# PROVIDED DATA:
>> Start

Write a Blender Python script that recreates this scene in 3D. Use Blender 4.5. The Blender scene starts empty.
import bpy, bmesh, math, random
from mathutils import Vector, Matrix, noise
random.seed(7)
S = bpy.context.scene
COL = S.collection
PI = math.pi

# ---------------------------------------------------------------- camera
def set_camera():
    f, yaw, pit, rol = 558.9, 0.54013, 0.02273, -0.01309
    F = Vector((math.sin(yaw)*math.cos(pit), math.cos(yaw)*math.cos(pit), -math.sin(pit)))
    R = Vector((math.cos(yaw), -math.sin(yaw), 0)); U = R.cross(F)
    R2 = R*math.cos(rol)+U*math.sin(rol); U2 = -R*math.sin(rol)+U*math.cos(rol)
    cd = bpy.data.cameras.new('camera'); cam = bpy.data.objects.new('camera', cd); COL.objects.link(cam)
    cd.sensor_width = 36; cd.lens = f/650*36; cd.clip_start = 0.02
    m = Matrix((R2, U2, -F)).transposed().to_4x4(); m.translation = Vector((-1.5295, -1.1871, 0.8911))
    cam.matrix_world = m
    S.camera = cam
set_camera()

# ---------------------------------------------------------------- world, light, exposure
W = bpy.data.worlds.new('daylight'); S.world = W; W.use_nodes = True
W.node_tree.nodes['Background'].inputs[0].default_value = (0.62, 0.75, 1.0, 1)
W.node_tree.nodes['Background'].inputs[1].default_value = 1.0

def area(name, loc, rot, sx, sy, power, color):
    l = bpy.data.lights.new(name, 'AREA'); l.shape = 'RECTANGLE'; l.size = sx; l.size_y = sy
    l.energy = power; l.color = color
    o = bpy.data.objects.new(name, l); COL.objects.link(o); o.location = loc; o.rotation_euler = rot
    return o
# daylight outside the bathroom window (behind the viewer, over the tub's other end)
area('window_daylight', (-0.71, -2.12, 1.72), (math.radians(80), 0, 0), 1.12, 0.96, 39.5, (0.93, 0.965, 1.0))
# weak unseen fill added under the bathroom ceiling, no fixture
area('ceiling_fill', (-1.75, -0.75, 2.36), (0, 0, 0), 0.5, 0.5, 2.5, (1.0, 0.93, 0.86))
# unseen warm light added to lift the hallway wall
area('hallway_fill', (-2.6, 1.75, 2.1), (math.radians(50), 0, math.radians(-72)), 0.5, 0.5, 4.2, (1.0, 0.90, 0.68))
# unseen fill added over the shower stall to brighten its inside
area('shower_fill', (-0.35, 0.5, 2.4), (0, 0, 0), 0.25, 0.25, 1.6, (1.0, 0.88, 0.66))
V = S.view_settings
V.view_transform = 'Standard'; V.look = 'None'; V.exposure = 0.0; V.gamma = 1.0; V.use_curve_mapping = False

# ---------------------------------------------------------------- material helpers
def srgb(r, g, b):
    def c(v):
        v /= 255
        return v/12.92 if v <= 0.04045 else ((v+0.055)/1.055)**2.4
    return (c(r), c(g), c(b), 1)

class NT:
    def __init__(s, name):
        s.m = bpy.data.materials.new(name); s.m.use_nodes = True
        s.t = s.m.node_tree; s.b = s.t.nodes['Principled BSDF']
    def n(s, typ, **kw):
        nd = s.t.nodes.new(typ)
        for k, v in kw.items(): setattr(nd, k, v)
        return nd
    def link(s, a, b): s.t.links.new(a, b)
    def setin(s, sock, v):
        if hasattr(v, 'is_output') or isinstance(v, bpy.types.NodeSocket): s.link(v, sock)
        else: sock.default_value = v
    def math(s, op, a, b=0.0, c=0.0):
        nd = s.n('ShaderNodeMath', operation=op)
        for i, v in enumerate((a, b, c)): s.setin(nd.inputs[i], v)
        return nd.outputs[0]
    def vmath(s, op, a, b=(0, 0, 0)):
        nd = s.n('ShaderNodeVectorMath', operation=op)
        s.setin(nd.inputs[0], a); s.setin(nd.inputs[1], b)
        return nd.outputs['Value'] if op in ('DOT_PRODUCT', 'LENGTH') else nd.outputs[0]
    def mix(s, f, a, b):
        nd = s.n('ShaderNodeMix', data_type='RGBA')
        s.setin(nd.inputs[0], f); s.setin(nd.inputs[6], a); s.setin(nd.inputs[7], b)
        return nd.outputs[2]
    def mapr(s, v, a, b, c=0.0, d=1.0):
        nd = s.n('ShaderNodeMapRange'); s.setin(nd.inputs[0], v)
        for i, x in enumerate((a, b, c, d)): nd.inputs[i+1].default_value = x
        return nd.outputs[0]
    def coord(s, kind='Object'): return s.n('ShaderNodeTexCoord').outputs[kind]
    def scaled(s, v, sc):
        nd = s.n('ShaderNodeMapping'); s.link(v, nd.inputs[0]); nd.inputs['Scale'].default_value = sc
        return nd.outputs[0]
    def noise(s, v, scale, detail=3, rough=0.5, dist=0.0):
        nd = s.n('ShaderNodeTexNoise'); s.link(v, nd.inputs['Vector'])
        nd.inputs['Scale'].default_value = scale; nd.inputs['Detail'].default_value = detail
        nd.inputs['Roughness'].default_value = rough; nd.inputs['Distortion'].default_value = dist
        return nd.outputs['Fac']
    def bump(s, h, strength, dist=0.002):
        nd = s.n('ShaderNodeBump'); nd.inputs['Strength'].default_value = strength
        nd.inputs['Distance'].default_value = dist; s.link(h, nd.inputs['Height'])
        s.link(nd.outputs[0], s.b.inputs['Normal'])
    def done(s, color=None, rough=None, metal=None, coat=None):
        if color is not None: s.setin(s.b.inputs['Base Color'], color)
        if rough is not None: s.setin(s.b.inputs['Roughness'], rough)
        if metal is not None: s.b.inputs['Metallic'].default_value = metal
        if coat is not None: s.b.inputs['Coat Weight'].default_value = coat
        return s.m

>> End

# SHORT EXERCISE:
In how many lines of the data does the string "scene" appear? Give only the number.

# CORRECT RESULT:
2